Es waren aber Mutter und Vater, die uns an die Hand nahmen oder andere uns liebe Menschen, die vor- neben und mit uns gingen – und uns Schritt für Schritt Lehrmeisterin und Lehrmeister waren und uns (wenn wir Glück hatten) die Welt mit all unseren Sinnen entdecken liessen. Wir durften dem Wind, dem Lachen und dem Klang des Gutenachtliedes lauschen. Dem Spiel der Blätter über uns zusehen und all die Farben der Natur und die Bewegungen unserer Umgebung entdecken.

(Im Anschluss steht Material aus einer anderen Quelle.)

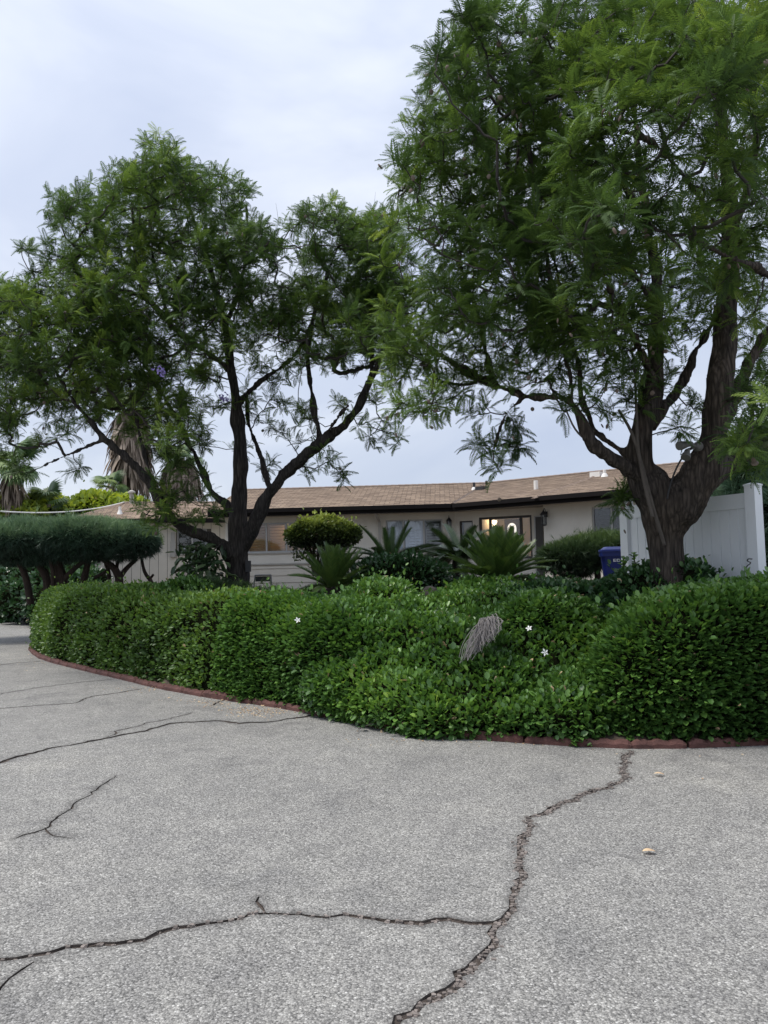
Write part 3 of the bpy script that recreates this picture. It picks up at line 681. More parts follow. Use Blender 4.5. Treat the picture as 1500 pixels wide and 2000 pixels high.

Mit baren Füssen in den nassen Sand oder die weiche Gartenerde unsere Fussspuren eindrücken. Genüsslich jegliche Konsistenzen von Lebensmitteln in unseren Händen ertasten und dann im Mund erschmecken. Mit der Nase unsere Zugehörigkeit oder Fremdheit erschnuppern. Mit den Händen begreifen, was unser Verstand noch nicht zustande brachte und nachahmen, was uns vorgelebt wurde. Wir genossen vielleicht die Möglichkeit, eigenständig auszuprobieren, zu versuchen und zu probieren. Wir lernten aus Fehlern und Misserfolgen, bis wir glücklich endlich das schafften, was unser Ziel im Hier und Jetzt war. Unsere Motivation war der intrinsische Antrieb, war unsere Hingabe und unser Fokus.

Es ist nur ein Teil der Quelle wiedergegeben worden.